To this day, many Poles believe that a vile Russian conspiracy consciously killed off dozens of top leaders in the Polish government on a crashed flight to Katyn about 12 years ago. On that occasion, Russia was trying to make a good-faith effort to atone and make amends for the Stalinist crimes at Katyn during WWII. The accident was caused by the Polish leadership on the airplane who insisted on flying to Smolyensk in the midst of thick fog instead of diverting either to Minsk or Moscow because they were in a hurry to make it to the ceremony on time.
But many Poles nevertheless believe in this conspiracy theory because it complements and reinforces their natural antipathy to Russia. Conclusion: Poland – will – fight. Understand that.
6) Quality of Manpower – Despite the fact that Russia has many fine military units, it continues to bulk out its forces with draftees who are poorly trained, supplied, and motivated. According to “Victor Suvorov” (a pseudonym), writing in the 1980s in his Inside the Soviet Army, Russia does semi-annual induction classes, so that at any given time, there are four classes of draftees who are all doing 2-year terms in the Russian army. The system is brutal and dehumanizing and results in the poor morale and lack of motivation that has characterized the Russian Army’s recent performance in Ukraine. And now word is, Putin is calling up ex-soldiers who were already discharged after fulfilling their military obligations and is having a supplemental and universal draft on top of this, all to replace his losses. They will be so much cannon fodder. Lotsa luck with that.

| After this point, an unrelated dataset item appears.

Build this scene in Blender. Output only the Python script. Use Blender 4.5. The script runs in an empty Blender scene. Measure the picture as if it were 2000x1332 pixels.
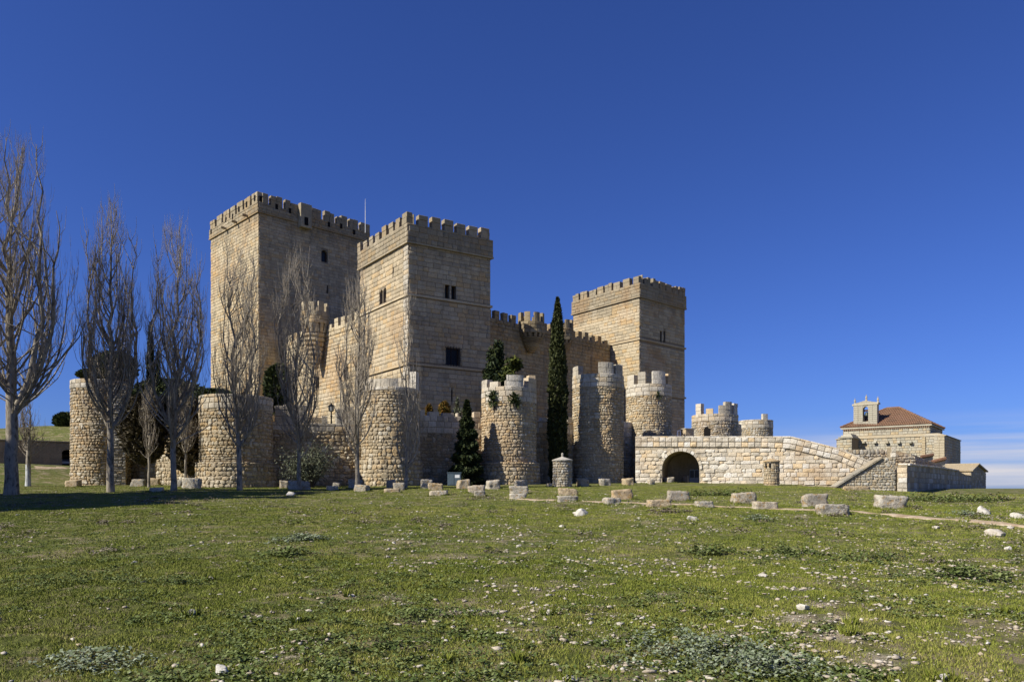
import bpy, math, random
import numpy as np
from mathutils import Matrix, Vector, noise as mnoise
PI = math.pi
rnd = random.Random(7)
rng = np.random.default_rng(11)

# ------------------------------------------------------------------ camera, sky, sun, exposure
SC = bpy.context.scene
COL = SC.collection
F, HZ = 1480.0, 955.0            # focal length and eye level, in pixels of the 2000 px wide photograph
cam_d = bpy.data.cameras.new('camera'); cam = bpy.data.objects.new('camera', cam_d); COL.objects.link(cam)
cam_d.sensor_width = 36.0; cam_d.lens = 36.0 * F / 2000.0
cam_d.shift_y = (HZ - 666.0) / 2000.0
cam_d.clip_start = 0.1; cam_d.clip_end = 9000
cam.location = (0, 0, 0); cam.rotation_euler = (PI / 2, 0, 0)
SC.camera = cam
SUN_EL = math.radians(39); SUN_H = Vector((-0.885, -0.465)).normalized()
SUN_V = Vector((SUN_H.x * math.cos(SUN_EL), SUN_H.y * math.cos(SUN_EL), math.sin(SUN_EL)))
w = bpy.data.worlds.new('World'); SC.world = w; w.use_nodes = True
nt = w.node_tree; nt.nodes.clear()
def wn(t, **k):
    n = nt.nodes.new(t)
    for a, b in k.items(): setattr(n, a, b)
    return n
sky = wn('ShaderNodeTexSky', sky_type='NISHITA', sun_disc=False)
sky.sun_elevation = SUN_EL
sky.sun_rotation = math.atan2(SUN_H.x, SUN_H.y)
sky.altitude = 800; sky.air_density = 1.0; sky.dust_density = 0.7; sky.ozone_density = 4.0
bg = wn('ShaderNodeBackground'); bg.inputs[1].default_value = 0.062
out = wn('ShaderNodeOutputWorld')
tint = wn('ShaderNodeMix', data_type='RGBA', blend_type='MULTIPLY'); tint.inputs[0].default_value = 1
tint.inputs[7].default_value = (0.455, 0.64, 1.27, 1)
tc = wn('ShaderNodeTexCoord'); mp = wn('ShaderNodeMapping'); mp.inputs['Scale'].default_value = (1.2, 1.2, 26)
ns = wn('ShaderNodeTexNoise'); ns.inputs['Scale'].default_value = 1.6; ns.inputs['Detail'].default_value = 7; ns.inputs['Roughness'].default_value = .55
r1 = wn('ShaderNodeMapRange'); r1.inputs[1].default_value = .32; r1.inputs[2].default_value = .60
sep = wn('ShaderNodeSeparateXYZ')
r2 = wn('ShaderNodeMapRange', interpolation_type='SMOOTHSTEP'); r2.inputs[1].default_value = .092; r2.inputs[2].default_value = .045
r3 = wn('ShaderNodeMapRange', interpolation_type='SMOOTHSTEP'); r3.inputs[1].default_value = .22; r3.inputs[2].default_value = .5
m1 = wn('ShaderNodeMath', operation='MULTIPLY'); m2 = wn('ShaderNodeMath', operation='MULTIPLY'); m3 = wn('ShaderNodeMath', operation='MULTIPLY'); m3.inputs[1].default_value = .95
cm = wn('ShaderNodeMix', data_type='RGBA'); cm.inputs[7].default_value = (8.0, 7.8, 8.3, 1)
L = nt.links.new
L(tc.outputs['Generated'], mp.inputs[0]); L(mp.outputs[0], ns.inputs['Vector']); L(ns.outputs[0], r1.inputs[0])
L(tc.outputs['Generated'], sep.inputs[0]); L(sep.outputs[2], r2.inputs[0]); L(sep.outputs[0], r3.inputs[0])
L(r1.outputs[0], m1.inputs[0]); L(r2.outputs[0], m1.inputs[1]); L(m1.outputs[0], m2.inputs[0]); L(r3.outputs[0], m2.inputs[1]); L(m2.outputs[0], m3.inputs[0])
L(sky.outputs[0], tint.inputs[6]); L(tint.outputs[2], cm.inputs[6]); L(m3.outputs[0], cm.inputs[0]); L(cm.outputs[2], bg.inputs[0]); L(bg.outputs[0], out.inputs[0])
sd = bpy.data.lights.new('sun', 'SUN'); so = bpy.data.objects.new('sun', sd); COL.objects.link(so)
sd.energy = 5.0; sd.angle = math.radians(.5); sd.color = (1.0, .955, .86)
so.rotation_euler = SUN_V.to_track_quat('Z', 'Y').to_euler(); so.location = (-40, -20, 60)
SC.view_settings.view_transform = 'Standard'; SC.view_settings.look = 'None'
SC.view_settings.exposure = 0.5; SC.view_settings.gamma = 1; SC.view_settings.use_curve_mapping = False
try: SC.cycles.use_denoising = True
except Exception: pass
SC.cycles.max_bounces = 6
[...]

Russia’s experience in Ukraine has shown that its army is incompetent. At one time Poland also drafted as per the Soviet / Russian model, but wisely went all-volunteer about a dozen years ago. Unlike Russia’s army, Poland’s army is wholly professional. Its soldiers want to serve.
Russia’s army has taken a fearsome licking at the hands of a Ukraine whose valiant army simply fights well below Poland’s weight class. It will take Russia many years to recover.
Conclusion: Russia will never attack Poland. Take that, Aussie 60 Minutes!